When approving the Edison purchase, Peevey called it a "one-time opportunity."
Xcel Energy Inc., owner of utilities in Minneapolis and Denver, also will build new regulated power plants to reduce its dependence on purchased power, President Richard C. Kelly said at the Morgan Stanley conference.
"New supply has been built over the past 10 years by others, not by us," Kelly said. "Most of that was gas-fired generation. A large chunk of the new generation we'll build will be coal-fired."
Generators fueled by coal would reduce Xcel's vulnerability to swings in natural-gas prices, Kelly said. The company buys coal mined in Wyoming under contracts that lock in costs over a number of years, he said.
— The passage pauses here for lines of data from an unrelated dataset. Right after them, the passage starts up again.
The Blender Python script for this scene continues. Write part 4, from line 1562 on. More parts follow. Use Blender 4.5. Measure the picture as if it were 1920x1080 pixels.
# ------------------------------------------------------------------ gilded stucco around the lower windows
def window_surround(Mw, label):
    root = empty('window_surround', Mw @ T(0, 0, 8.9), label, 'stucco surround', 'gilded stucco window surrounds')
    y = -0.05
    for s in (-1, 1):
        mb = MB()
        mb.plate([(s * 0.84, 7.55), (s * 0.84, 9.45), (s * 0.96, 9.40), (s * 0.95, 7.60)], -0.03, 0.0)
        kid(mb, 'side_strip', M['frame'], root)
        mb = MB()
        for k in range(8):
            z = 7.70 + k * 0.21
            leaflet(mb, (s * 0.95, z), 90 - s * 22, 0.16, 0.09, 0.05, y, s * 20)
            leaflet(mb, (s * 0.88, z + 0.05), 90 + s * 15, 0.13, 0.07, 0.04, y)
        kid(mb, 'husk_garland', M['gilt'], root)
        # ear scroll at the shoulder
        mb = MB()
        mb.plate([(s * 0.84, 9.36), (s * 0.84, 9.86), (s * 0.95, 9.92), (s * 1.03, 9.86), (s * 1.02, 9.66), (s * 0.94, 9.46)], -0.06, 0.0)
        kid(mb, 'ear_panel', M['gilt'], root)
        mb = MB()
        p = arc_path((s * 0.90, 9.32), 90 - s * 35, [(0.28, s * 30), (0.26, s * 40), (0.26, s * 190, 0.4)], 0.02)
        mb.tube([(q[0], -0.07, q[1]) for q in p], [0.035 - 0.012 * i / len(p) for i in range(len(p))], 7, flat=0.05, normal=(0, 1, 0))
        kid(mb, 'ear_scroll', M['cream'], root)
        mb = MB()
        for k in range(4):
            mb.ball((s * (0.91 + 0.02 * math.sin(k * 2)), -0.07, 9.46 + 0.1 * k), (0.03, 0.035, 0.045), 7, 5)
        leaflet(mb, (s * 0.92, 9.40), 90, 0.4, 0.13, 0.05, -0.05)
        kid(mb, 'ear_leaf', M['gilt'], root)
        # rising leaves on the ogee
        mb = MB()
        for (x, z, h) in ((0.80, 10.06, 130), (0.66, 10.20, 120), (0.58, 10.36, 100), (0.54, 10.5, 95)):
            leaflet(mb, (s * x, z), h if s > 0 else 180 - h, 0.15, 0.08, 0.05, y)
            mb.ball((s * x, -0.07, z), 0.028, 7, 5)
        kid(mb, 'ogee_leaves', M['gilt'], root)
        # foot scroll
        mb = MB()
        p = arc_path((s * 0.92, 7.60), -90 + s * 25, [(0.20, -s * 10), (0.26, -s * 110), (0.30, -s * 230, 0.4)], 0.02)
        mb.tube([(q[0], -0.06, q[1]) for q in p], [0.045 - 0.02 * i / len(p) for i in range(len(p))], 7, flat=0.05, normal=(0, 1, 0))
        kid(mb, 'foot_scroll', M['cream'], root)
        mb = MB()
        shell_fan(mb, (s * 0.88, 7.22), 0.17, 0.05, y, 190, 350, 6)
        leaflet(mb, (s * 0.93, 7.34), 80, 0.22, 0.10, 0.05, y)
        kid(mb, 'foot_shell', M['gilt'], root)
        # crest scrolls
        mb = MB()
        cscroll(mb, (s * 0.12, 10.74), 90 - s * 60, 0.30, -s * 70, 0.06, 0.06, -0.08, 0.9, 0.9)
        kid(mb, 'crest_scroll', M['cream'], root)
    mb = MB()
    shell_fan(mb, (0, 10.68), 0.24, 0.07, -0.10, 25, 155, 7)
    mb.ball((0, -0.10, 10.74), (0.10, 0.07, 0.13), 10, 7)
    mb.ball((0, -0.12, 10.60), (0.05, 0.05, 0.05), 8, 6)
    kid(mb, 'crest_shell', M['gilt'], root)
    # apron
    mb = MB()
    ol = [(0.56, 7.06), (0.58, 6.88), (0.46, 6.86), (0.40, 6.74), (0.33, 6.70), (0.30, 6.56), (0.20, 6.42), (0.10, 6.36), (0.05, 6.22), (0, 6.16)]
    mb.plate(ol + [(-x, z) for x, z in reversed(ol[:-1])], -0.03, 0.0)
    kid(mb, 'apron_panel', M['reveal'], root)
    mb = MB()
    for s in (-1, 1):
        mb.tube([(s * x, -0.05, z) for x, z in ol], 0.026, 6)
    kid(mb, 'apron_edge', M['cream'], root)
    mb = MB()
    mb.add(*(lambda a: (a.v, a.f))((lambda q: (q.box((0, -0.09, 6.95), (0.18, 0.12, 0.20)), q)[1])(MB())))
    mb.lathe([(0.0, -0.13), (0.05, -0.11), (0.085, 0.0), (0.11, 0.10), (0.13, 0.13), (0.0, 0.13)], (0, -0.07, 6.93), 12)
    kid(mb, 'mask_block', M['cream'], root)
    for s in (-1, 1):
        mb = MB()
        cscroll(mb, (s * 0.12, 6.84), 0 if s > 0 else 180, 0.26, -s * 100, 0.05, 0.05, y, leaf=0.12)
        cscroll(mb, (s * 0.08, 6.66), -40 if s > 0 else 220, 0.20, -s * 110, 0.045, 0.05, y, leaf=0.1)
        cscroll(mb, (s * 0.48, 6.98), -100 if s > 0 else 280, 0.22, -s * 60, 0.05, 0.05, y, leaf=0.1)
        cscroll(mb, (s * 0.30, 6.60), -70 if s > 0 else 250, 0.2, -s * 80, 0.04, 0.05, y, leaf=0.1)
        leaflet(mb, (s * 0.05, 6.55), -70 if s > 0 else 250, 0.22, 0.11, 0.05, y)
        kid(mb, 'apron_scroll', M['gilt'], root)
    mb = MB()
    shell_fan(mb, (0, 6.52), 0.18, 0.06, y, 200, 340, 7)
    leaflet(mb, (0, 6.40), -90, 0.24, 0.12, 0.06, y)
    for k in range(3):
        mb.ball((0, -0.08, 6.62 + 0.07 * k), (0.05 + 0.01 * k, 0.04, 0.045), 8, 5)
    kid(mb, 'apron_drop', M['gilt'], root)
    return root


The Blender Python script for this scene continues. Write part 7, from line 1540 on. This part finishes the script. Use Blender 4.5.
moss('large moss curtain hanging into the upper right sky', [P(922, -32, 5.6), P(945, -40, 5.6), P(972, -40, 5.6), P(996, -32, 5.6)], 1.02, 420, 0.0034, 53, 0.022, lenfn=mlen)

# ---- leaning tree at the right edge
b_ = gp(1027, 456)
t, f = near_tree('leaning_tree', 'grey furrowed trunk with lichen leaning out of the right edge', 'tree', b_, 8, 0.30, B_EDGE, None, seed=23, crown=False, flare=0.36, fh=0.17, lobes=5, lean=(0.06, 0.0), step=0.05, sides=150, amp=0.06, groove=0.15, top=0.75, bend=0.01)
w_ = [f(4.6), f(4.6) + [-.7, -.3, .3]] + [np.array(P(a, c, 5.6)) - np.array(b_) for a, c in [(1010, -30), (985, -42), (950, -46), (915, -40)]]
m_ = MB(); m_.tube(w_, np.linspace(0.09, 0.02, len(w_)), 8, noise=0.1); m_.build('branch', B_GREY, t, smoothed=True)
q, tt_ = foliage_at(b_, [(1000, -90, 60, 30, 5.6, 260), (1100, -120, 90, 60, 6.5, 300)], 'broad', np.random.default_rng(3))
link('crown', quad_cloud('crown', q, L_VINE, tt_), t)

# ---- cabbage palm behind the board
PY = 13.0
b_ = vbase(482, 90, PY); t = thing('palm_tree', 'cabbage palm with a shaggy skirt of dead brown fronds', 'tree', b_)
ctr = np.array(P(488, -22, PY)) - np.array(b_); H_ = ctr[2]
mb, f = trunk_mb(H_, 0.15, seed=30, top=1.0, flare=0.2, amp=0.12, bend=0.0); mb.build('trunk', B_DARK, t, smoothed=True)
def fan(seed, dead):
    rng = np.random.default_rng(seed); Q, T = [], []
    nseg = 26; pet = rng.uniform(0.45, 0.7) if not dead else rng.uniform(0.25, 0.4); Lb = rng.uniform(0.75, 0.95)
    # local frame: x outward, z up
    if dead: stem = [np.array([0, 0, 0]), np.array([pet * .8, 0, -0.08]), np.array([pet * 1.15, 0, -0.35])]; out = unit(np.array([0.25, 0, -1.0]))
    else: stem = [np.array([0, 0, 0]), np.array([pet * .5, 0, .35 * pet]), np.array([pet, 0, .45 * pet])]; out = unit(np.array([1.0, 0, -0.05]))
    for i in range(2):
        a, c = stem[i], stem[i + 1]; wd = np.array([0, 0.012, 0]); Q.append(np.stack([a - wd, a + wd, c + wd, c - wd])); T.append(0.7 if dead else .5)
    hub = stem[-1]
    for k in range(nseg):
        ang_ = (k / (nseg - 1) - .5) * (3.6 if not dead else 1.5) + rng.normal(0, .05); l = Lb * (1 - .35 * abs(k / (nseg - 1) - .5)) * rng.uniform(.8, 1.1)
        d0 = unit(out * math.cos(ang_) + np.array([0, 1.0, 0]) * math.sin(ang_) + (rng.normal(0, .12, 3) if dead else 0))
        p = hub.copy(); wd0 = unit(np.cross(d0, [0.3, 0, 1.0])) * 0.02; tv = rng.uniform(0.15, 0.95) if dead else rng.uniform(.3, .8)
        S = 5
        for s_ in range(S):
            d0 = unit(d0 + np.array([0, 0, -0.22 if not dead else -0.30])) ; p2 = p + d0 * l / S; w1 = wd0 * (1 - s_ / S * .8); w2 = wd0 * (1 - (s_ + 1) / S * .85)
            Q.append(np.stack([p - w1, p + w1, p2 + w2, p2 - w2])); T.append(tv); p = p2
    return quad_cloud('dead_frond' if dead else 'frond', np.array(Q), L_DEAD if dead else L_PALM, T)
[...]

You mean the people that used the word "deregulation" to mean State ownership of the utility business?
The folks who said utility companies can't sign long term contracts for electricity?
The folks who said the State would sign long term contracts with zero experience in negotiating with electricity suppliers?
The ones who contracted for years of supply at insanely inflated prices?
I don't trust 'em either.
PG&E I do trust.
Actually, that was a typo... I meant to write 'ratepayer'. From what I read of the bankruptcy settlement, I think the ratepayers got stuck with more than their 'fair share' so to speak.